# Exercise prompt:
Give the total number of lines with the word "picture" in them, and no other words.

# Recorded data:
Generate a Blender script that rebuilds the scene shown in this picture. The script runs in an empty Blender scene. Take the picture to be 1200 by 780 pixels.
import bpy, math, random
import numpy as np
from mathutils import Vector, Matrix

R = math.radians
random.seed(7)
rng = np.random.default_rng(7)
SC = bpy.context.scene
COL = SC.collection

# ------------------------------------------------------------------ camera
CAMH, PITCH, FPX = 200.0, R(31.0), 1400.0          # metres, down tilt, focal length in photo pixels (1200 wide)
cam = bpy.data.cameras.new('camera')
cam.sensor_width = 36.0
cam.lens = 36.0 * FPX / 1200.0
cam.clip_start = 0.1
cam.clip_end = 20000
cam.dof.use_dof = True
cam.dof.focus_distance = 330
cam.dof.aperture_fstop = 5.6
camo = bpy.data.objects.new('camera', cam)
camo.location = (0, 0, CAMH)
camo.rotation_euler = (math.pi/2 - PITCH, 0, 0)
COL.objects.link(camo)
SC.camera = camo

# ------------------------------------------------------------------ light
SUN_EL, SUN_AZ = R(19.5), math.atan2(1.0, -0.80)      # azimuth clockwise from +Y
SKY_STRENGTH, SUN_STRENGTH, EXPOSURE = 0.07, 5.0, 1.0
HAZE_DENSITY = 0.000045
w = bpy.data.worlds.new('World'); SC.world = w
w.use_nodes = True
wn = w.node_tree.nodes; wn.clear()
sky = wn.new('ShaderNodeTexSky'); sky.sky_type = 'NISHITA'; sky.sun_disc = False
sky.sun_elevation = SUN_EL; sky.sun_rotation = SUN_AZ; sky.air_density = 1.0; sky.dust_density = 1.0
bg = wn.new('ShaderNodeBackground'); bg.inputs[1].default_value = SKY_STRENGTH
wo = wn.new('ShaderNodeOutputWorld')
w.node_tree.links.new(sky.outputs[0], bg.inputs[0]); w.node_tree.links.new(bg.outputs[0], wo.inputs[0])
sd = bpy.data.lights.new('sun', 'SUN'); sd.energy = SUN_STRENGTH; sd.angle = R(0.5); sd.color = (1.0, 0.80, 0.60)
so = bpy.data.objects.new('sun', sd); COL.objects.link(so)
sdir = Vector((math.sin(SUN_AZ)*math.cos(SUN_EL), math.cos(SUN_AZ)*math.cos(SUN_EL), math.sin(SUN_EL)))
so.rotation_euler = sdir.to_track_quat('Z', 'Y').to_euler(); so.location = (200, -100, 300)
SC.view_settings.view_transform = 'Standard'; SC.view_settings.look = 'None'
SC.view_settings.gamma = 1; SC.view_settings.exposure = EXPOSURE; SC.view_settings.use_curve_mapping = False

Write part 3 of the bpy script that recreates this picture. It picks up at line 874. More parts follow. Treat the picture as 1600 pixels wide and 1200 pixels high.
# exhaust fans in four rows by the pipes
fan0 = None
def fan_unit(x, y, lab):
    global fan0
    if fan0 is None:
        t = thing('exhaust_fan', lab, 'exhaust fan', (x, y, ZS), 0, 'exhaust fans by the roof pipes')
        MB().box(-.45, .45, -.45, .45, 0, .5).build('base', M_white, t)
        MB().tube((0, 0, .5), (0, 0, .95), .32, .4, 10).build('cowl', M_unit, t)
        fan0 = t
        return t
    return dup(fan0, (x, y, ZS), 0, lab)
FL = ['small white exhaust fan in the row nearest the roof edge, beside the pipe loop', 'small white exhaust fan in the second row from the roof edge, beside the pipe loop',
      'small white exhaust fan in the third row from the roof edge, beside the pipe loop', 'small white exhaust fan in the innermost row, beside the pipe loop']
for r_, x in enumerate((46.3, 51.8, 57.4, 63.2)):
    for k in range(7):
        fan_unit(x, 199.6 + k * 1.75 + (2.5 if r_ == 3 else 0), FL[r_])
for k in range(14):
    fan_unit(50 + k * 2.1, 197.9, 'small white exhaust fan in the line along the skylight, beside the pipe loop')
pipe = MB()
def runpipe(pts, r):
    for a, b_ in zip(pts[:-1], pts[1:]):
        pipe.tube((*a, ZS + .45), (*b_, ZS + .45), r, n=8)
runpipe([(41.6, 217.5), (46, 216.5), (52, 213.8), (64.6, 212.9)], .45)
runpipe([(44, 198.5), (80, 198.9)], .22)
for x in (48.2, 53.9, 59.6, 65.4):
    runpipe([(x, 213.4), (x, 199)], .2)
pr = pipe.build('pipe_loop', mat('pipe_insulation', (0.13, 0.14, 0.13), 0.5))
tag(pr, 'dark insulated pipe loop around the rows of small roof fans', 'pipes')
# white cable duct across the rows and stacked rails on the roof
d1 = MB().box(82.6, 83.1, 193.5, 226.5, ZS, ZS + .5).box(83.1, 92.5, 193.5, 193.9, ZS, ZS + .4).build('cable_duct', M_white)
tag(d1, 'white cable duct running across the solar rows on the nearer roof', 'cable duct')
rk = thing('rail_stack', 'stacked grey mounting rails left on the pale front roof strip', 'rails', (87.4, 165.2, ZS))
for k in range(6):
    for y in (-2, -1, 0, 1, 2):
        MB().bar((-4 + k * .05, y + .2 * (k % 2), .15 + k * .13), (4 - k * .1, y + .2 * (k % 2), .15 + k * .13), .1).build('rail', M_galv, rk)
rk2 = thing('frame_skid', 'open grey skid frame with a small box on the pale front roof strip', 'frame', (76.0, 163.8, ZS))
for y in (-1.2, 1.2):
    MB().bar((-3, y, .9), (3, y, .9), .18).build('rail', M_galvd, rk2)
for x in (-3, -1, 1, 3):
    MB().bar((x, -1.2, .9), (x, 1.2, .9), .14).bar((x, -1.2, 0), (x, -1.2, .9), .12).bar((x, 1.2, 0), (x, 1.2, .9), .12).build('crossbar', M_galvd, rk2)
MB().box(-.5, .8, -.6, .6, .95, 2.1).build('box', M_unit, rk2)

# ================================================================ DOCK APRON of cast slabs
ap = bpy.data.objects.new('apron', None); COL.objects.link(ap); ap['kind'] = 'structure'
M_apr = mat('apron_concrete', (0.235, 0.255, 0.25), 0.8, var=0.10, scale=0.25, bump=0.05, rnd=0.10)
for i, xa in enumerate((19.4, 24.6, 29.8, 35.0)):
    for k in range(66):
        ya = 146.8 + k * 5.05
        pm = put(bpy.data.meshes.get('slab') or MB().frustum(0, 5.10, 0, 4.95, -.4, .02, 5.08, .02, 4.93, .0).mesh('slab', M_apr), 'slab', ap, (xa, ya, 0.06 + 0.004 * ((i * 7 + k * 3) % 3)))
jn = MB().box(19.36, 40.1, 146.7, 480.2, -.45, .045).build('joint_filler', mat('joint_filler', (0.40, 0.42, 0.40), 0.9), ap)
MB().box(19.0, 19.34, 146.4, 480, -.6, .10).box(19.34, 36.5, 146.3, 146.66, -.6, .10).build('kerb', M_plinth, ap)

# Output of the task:
2